Ana Maria seguiu explicando que chegou a ir ao lugar errado, no bairro do Benedito Bentes, e quando chegou ao Posto Veloz, onde o crime aconteceu, o espaço já estava sendo lavado e o corpo já havia sido recolhido, mesmo sem a perícia ter acontecido.
“Então eu me dirigi ao IML. O corpo já não estava mais no posto. Fui obrigada a reconhecer o que restou do corpo do meu irmão, sem olho, já quase sem pescoço… Só aí eu acreditei que ele tinha morrido”, revelou.
Ela seguiu argumentando que acredita que a motivação do crime teria sido a negativa do cabo Gonçalves em assassinar o então prefeito de Coruripe, no Litoral Sul de Alagoas. “Ele disse que não iria, e seguiu normalmente com a vida dele, quando foi traído”, diz.
Manoel Cavalcante está sendo julgado pelo crime ocorrido em 1996. Foto: Erik Maia |
Outros atentados
A irmã afirmou ainda que antes do atentado que terminou com a morte do cabo Gonçalves, o seu irmão teria sofrido outras tentativas de assassinato. “Lembro de um em Murici, um em União dos Palmares e outro no povoado do Pé Leve, em Limoreiro de Anadia, quando foi baleado e perdeu parte do pavilhão auricular. Nessa tentativa de homicídio, ele foi andando, ferido, até o batalhão da Polícia Militar de Arapiraca, de onde precisou ser escoltado para sair”, lembrou.
Ameaças
Em seu depoimento, ela relembrou fatos do dia em que o crime aconteceu, do velório e relatou uma série de ameaças que teria recebido de forma anônima e “em recados dirigidos” de pessoas citadas no processo. “Sempre tinha gente na porta da minha casa quando eu ia depor. Sempre vi dois carros pretos perto da minha casa e de familiares meus. Eu mesma recebi várias ameaças, inclusive dos réus que estão aqui, como recados direcionados", disse enquanto apontava para o ex-coronel e para o irmão dele.
Mandantes
Ana Maria atribuiu o crime a uma trama envolvendo os deputados João Beltrão, o apontando como mandante do crime, Francisco Tenório, que teria dado um vale abastecimento à vítima, usado no dia do crime, e Antônio Albuquerque, que teria participado de uma reunião em uma de suas propriedades na cidade de Limoeiro de Anadia.
“Aqui nesse estado quem tem dinheiro não mata, contrata para matar.

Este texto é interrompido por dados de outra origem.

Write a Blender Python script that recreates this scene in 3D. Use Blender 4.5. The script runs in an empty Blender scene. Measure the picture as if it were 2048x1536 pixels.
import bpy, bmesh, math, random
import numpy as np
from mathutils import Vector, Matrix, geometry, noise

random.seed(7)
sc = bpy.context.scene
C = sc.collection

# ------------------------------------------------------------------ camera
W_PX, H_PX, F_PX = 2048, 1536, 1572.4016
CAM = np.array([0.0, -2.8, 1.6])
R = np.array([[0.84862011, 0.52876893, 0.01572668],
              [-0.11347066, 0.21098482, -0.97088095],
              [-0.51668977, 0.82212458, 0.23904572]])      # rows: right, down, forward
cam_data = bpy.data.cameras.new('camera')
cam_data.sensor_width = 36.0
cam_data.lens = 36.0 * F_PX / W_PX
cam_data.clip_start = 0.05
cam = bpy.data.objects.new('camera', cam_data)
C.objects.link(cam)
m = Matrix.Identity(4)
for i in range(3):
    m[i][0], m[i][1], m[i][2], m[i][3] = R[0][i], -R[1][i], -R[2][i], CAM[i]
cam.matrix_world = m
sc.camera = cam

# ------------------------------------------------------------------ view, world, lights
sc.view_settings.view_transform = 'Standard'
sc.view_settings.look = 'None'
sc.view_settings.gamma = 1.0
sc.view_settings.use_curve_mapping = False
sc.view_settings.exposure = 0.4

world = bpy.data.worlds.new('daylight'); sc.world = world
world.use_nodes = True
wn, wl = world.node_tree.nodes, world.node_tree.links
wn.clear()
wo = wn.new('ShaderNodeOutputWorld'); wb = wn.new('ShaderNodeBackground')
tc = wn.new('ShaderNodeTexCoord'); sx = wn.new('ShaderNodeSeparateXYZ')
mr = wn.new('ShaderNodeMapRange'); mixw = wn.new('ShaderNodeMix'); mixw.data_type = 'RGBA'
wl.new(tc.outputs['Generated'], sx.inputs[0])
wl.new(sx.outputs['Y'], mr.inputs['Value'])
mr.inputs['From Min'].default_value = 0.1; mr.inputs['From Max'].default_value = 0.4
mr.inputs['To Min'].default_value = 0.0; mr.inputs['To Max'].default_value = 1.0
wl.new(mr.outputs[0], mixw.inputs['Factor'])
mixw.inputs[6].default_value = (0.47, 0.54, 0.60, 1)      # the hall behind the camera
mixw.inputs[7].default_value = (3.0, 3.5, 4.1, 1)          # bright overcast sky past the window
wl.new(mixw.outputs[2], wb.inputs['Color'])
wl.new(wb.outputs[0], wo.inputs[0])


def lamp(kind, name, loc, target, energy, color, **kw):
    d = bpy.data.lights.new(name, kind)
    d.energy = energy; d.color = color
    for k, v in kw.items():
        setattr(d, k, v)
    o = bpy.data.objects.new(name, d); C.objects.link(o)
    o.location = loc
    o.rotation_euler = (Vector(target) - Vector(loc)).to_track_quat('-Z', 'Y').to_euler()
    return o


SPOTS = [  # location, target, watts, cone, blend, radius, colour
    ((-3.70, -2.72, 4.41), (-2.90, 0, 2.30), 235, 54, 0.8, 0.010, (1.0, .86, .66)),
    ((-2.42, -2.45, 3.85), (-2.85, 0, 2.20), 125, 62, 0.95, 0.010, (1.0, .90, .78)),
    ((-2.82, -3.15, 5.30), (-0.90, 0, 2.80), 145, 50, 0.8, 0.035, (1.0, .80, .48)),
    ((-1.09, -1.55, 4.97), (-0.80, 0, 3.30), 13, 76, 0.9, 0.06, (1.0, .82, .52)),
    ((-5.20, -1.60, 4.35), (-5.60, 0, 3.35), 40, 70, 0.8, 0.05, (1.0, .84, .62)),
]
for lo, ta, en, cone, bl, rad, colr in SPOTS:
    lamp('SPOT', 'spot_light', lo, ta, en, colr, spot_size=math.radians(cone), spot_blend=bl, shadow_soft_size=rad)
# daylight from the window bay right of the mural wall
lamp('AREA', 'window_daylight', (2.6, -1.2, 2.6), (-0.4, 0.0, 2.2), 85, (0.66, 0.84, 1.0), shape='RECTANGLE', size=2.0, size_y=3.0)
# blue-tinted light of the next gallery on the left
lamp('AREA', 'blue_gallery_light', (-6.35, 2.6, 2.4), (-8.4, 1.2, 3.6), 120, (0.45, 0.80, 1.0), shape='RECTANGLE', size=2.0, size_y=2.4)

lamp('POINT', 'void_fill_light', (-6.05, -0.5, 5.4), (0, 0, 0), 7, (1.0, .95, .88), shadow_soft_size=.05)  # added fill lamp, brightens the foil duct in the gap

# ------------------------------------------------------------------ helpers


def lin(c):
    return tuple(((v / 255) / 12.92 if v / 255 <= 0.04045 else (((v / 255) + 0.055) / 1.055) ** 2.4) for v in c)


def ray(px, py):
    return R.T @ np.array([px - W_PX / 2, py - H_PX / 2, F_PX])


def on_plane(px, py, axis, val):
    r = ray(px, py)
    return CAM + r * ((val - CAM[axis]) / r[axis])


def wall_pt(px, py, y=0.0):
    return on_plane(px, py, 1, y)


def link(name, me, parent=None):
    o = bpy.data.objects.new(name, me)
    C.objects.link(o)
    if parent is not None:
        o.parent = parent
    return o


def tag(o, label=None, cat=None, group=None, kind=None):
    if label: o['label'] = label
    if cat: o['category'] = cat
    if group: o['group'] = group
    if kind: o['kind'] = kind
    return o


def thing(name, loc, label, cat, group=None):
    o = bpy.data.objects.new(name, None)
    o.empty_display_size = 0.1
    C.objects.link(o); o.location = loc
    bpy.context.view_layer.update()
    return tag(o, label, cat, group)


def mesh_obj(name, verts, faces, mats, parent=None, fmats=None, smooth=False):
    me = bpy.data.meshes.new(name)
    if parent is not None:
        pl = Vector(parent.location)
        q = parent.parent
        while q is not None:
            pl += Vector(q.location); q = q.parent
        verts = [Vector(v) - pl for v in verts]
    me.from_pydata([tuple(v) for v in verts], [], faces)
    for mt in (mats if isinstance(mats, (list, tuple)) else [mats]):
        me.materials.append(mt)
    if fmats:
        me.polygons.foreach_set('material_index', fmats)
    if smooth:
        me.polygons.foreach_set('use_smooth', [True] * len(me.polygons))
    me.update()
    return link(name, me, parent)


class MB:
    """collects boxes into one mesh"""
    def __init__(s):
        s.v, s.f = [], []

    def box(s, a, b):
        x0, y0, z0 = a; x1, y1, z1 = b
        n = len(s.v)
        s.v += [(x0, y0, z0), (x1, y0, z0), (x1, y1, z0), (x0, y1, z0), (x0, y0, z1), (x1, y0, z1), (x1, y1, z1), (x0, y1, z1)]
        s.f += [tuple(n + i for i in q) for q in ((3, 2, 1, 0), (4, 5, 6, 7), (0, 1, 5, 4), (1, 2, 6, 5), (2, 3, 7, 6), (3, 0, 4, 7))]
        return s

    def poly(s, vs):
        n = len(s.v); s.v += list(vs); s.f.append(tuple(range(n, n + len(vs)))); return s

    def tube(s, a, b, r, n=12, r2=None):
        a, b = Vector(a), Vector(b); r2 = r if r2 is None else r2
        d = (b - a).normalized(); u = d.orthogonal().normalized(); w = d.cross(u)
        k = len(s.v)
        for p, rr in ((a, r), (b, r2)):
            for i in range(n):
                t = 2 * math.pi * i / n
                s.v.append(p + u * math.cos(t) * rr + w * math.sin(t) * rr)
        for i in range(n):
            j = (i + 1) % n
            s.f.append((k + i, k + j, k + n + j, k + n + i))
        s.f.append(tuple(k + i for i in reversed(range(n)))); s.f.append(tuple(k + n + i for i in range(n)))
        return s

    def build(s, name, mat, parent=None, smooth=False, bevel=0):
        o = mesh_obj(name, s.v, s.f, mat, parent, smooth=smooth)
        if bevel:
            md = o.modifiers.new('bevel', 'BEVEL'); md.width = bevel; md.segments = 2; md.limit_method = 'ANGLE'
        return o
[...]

Como já disse anteriormente, ele foi morto por se negar a matar uma pessoa por ordem do João Beltrão, para quem ele estava trabalhando […]. Ele foi abastecer o carro no Posto Veloz com um vale dado pelo Francisco Tenório. No posto só havia uma bomba aberta, onde os assassinos estavam a sua espera […]. A reunião ocorreu na fazenda do Antônio Albuquerque, em Limoeiro de Anadia. Tudo isso, quem está dizendo não sou eu, a irmã da vítima. Tudo está no depoimento do seu cliente aos juízes da 17ª Vara Criminal de Maceió, está tudo nos autos”, disse ela em resposta ao advogado Givan Lisboa, que defende os irmãos Cavalcante.
Em outubro de 2017, o Pleno do TJAL absolveu o deputado João Beltrão por falta de provas de sua participação no crime. Os desembargadores concordaram que o único indício contra o réu foi desfeito quando o ex-tenente-coronel Manoel Cavalcante mudou sua versão. Já sobre o deputado Antônio Albuquerque, o Tribunal de Justiça decidiu por impronunciá-lo na denúncia.
O hoje deputado estadual Francisco Tenório chegou a ser preso pelo crime em 2011, um dia após seu mandato como deputado federal expirar. No momento da prisão, ele estava em Brasília e foi preso por agentes da Polícia Federal por determinação da Justiça de Alagoas. Ele foi solto cerca de um ano depois e ainda não foi julgado.
A reportagem não conseguiu contato com os parlamentares.
A advogado dos réus afirmou mais cedo ao TNH1 que uma das teses da defesa é o pedido de clemência, tese semelhante à apresentada pela defesa do ex-coronel em outro processo onde acabou absolvido.